=== Supplied information ===

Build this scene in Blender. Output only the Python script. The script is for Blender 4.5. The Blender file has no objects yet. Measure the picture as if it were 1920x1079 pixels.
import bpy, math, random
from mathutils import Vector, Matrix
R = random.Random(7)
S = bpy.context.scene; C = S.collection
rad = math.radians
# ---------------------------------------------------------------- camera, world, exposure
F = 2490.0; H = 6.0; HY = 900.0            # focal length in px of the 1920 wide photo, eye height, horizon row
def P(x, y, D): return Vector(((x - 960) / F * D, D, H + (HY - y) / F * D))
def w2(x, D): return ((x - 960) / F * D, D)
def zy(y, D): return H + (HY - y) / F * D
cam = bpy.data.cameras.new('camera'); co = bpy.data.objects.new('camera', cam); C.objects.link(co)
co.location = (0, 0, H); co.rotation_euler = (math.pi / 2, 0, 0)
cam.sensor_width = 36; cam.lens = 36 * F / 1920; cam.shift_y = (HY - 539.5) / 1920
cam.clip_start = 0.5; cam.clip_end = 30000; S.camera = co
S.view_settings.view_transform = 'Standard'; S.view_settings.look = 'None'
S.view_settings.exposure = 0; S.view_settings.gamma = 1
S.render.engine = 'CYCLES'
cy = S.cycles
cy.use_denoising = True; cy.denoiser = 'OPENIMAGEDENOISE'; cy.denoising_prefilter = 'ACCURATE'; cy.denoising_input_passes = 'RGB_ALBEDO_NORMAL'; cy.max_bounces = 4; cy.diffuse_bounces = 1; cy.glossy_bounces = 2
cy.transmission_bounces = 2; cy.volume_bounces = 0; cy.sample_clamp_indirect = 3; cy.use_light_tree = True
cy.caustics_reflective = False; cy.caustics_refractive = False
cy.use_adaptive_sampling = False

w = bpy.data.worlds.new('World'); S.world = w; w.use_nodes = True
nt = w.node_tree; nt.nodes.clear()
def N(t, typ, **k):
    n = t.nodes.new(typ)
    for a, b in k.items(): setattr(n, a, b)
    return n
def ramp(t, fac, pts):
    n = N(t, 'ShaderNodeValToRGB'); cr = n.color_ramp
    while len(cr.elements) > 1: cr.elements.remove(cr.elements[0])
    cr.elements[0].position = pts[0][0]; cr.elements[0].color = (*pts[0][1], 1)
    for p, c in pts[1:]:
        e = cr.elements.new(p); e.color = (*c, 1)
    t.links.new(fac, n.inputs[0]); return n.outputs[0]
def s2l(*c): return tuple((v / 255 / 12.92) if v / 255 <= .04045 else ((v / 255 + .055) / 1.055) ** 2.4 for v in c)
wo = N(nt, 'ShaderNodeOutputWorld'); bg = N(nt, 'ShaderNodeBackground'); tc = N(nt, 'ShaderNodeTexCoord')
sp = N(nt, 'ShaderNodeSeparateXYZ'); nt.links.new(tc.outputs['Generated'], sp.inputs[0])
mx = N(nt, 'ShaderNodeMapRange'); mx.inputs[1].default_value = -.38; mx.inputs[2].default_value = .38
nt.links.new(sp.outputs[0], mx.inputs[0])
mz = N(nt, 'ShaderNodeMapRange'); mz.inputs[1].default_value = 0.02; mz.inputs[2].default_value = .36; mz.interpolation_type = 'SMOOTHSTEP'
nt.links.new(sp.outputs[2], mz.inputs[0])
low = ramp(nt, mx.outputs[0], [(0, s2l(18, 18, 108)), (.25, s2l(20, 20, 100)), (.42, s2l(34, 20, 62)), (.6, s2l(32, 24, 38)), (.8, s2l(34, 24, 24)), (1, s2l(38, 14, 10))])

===

### Request
Pull out every line in the data above that has the word "scene".

### Solution below
Build this scene in Blender. Output only the Python script. The script is for Blender 4.5. The Blender file has no objects yet. Measure the picture as if it were 1920x1079 pixels.
S = bpy.context.scene; C = S.collection